▶ [What is being asked] Whenever a line contains the string "False", copy it out of the entries.

[Scene script records]
** start **
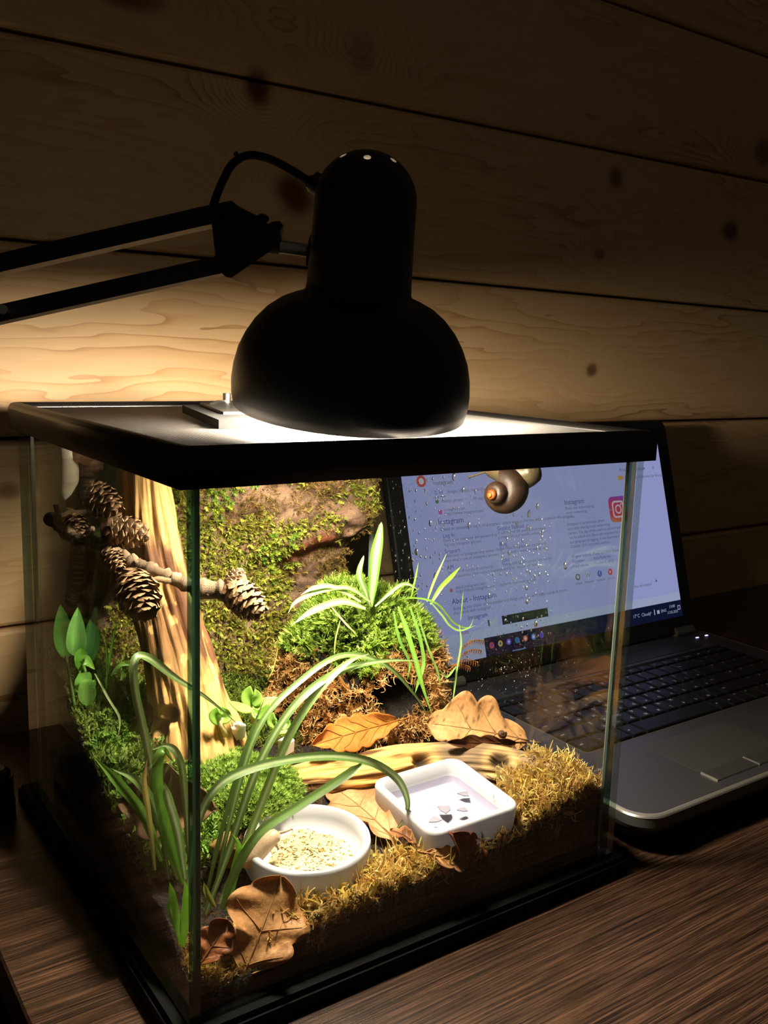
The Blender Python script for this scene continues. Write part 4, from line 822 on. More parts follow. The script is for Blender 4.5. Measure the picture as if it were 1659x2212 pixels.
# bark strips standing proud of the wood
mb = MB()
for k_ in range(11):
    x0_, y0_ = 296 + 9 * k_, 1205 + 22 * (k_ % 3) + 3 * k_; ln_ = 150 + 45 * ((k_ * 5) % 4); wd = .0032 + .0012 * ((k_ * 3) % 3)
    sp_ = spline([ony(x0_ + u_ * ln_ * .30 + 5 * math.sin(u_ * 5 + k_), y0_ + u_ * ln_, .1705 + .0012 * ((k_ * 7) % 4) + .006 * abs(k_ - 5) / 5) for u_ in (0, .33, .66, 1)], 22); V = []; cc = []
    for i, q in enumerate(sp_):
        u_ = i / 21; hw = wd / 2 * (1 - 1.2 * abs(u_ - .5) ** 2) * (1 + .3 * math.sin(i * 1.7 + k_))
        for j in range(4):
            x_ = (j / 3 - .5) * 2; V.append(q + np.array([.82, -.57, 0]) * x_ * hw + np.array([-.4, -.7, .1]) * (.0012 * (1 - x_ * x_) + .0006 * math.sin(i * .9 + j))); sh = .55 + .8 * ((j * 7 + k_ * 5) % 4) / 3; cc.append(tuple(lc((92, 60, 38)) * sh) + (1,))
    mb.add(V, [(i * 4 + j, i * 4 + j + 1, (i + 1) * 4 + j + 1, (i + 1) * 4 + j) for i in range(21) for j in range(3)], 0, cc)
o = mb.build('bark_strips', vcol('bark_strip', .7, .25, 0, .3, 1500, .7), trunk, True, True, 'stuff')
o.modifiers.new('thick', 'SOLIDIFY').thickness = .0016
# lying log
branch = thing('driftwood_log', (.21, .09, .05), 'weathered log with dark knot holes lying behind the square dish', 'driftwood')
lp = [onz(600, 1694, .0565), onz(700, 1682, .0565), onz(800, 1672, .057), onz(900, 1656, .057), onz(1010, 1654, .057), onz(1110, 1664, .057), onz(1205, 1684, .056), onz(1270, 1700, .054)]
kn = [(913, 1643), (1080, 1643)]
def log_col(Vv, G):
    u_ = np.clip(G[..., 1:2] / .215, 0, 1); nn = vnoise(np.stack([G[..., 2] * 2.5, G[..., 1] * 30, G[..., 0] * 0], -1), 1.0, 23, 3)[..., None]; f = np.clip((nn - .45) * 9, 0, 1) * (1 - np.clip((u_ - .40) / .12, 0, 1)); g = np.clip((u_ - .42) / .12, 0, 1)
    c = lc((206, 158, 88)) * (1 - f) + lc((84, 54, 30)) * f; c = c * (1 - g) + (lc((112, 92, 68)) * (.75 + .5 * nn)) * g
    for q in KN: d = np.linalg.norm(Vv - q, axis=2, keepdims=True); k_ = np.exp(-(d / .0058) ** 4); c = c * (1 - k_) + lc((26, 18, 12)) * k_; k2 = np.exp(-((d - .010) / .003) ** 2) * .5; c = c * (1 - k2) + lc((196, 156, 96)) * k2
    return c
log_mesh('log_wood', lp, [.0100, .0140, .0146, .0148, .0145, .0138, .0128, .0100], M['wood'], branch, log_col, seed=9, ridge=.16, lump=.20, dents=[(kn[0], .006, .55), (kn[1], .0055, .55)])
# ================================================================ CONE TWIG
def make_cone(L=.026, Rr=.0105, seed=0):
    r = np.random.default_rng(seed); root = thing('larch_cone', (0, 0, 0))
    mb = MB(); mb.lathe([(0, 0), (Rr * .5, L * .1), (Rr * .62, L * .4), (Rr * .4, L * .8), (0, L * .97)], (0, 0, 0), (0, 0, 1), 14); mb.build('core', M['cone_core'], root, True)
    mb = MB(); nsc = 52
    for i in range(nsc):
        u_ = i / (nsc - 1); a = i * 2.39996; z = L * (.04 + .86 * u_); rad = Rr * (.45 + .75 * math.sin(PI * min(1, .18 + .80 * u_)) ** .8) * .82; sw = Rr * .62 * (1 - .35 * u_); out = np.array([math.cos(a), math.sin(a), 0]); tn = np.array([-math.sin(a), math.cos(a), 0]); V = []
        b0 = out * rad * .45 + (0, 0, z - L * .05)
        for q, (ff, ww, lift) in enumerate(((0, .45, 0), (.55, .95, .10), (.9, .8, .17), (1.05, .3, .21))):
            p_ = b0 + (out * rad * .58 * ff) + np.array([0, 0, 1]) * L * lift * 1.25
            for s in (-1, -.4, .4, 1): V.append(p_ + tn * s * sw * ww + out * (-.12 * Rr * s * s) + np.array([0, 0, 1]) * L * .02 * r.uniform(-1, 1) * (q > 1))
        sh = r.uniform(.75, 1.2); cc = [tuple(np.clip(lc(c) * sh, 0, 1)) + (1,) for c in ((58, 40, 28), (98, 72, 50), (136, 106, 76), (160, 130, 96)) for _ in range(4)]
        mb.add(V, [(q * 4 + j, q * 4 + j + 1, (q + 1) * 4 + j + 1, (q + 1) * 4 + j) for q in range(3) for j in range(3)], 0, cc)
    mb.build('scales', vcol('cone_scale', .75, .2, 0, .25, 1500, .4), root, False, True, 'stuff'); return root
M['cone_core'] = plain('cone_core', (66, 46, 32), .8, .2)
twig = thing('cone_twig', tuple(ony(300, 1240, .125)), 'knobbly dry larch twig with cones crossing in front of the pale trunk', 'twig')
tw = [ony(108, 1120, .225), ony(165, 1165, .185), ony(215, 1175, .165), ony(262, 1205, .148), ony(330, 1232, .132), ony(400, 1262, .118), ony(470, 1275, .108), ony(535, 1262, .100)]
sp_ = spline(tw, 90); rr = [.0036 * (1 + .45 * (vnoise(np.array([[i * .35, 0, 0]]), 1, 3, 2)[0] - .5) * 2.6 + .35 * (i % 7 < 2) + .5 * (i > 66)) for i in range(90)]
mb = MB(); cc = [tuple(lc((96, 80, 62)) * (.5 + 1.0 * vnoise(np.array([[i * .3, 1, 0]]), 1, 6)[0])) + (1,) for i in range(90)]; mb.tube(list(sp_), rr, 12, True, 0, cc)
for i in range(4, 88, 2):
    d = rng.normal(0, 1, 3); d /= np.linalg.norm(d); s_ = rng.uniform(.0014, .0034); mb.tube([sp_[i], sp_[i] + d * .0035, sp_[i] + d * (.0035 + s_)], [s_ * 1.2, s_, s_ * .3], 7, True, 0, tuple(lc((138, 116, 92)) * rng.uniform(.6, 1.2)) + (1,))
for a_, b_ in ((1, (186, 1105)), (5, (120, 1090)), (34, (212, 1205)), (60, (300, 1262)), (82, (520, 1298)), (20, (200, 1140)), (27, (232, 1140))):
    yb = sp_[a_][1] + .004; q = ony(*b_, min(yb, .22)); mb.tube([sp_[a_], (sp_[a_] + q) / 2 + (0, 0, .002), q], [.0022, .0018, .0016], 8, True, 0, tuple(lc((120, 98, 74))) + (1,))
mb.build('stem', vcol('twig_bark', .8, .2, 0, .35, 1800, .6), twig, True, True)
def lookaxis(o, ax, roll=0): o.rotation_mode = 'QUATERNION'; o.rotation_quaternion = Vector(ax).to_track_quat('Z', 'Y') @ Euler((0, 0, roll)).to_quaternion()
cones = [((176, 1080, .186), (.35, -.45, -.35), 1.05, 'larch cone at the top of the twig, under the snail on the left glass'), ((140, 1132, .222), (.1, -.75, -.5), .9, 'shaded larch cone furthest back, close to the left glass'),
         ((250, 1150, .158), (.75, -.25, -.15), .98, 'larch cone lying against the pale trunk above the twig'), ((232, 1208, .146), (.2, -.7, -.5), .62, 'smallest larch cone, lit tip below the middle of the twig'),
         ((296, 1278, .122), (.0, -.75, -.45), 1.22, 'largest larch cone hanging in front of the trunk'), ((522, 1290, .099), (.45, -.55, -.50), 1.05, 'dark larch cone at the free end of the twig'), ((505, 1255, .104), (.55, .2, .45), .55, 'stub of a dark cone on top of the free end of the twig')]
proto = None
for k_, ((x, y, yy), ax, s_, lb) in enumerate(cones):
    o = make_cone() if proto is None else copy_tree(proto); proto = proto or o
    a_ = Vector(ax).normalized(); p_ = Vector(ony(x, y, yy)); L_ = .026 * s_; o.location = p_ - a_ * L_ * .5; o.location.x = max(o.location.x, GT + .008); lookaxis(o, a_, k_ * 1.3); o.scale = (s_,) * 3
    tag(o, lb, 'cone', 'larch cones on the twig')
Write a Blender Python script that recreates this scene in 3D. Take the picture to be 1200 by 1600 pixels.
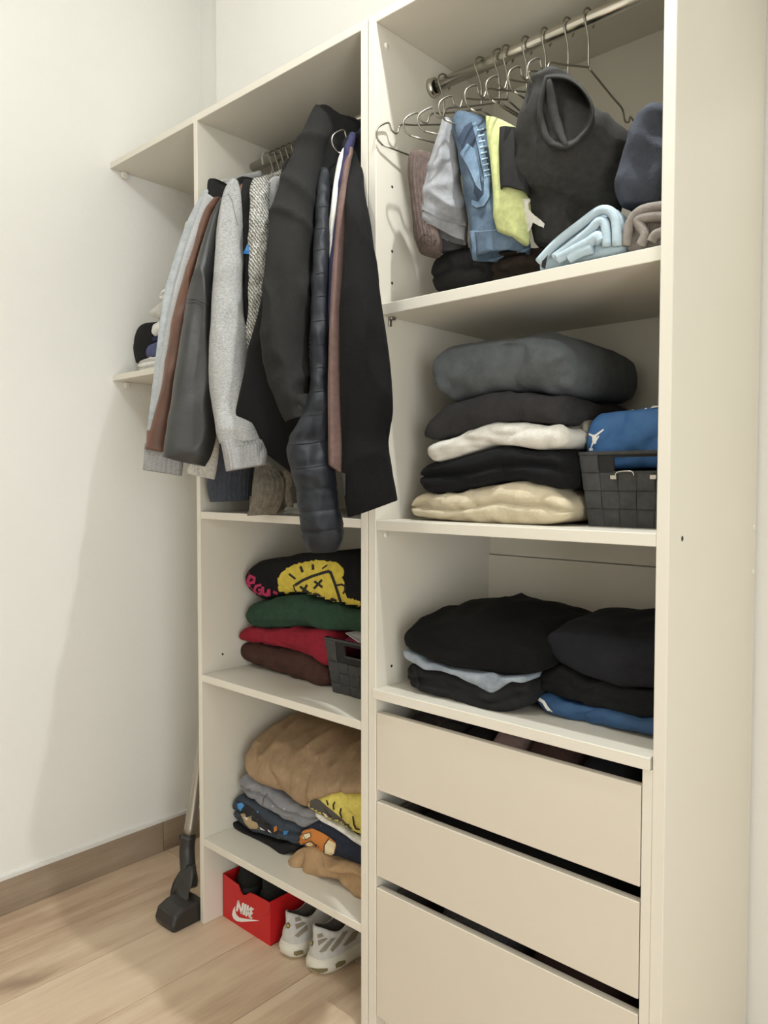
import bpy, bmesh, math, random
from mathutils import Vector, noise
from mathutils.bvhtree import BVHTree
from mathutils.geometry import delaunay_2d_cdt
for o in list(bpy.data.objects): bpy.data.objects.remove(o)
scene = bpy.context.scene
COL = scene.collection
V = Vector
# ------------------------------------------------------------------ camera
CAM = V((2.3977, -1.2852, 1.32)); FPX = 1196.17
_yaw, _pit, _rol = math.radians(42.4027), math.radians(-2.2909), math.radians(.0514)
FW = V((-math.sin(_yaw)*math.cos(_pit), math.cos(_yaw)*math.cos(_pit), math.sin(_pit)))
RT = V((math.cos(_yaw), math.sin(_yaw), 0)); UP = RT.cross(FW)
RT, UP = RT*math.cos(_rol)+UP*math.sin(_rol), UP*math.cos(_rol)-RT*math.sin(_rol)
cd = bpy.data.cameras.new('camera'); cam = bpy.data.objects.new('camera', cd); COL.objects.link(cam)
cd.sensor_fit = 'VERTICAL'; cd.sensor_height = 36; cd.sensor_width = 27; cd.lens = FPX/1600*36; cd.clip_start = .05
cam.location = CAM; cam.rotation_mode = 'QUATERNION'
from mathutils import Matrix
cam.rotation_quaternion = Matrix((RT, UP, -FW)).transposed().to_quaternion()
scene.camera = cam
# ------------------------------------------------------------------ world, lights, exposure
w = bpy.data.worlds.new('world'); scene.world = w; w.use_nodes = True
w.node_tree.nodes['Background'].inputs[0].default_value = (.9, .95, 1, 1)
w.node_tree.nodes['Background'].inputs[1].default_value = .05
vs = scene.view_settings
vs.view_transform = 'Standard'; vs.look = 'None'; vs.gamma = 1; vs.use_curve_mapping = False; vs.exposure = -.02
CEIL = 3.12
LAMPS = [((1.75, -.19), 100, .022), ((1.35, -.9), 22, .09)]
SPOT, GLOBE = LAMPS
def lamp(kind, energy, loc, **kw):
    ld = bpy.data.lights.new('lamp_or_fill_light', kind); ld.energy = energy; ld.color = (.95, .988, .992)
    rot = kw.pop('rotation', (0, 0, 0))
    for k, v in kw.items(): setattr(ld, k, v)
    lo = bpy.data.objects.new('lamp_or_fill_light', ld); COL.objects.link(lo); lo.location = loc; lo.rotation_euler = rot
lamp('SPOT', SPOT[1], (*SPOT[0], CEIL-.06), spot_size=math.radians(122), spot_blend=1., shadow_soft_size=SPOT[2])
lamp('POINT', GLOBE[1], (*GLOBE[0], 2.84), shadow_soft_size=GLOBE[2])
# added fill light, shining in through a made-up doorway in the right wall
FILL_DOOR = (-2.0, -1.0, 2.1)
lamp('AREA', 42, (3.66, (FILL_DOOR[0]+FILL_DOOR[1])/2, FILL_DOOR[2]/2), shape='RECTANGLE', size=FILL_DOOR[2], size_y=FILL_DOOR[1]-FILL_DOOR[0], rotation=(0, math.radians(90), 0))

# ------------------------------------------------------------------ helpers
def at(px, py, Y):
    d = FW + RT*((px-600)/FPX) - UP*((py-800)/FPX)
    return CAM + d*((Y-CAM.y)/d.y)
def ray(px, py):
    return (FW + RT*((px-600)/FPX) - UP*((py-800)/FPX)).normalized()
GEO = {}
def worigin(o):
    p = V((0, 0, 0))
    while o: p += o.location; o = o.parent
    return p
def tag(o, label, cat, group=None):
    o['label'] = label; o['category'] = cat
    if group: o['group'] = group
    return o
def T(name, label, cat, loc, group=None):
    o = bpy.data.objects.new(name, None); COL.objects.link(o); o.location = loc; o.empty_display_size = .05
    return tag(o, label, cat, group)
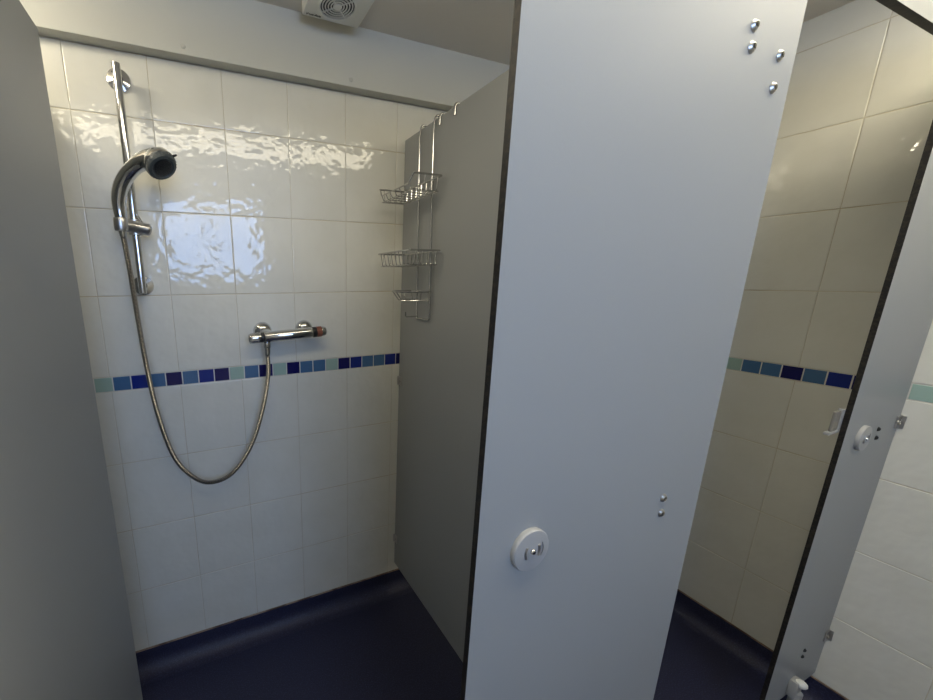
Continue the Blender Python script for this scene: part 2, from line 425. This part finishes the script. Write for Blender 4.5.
** end **
▶ [Reply]
    mb.build('scales', vcol('cone_scale', .75, .2, 0, .25, 1500, .4), root, False, True, 'stuff'); return root
vs.view_transform = 'Standard'; vs.look = 'None'; vs.gamma = 1; vs.use_curve_mapping = False; vs.exposure = -.02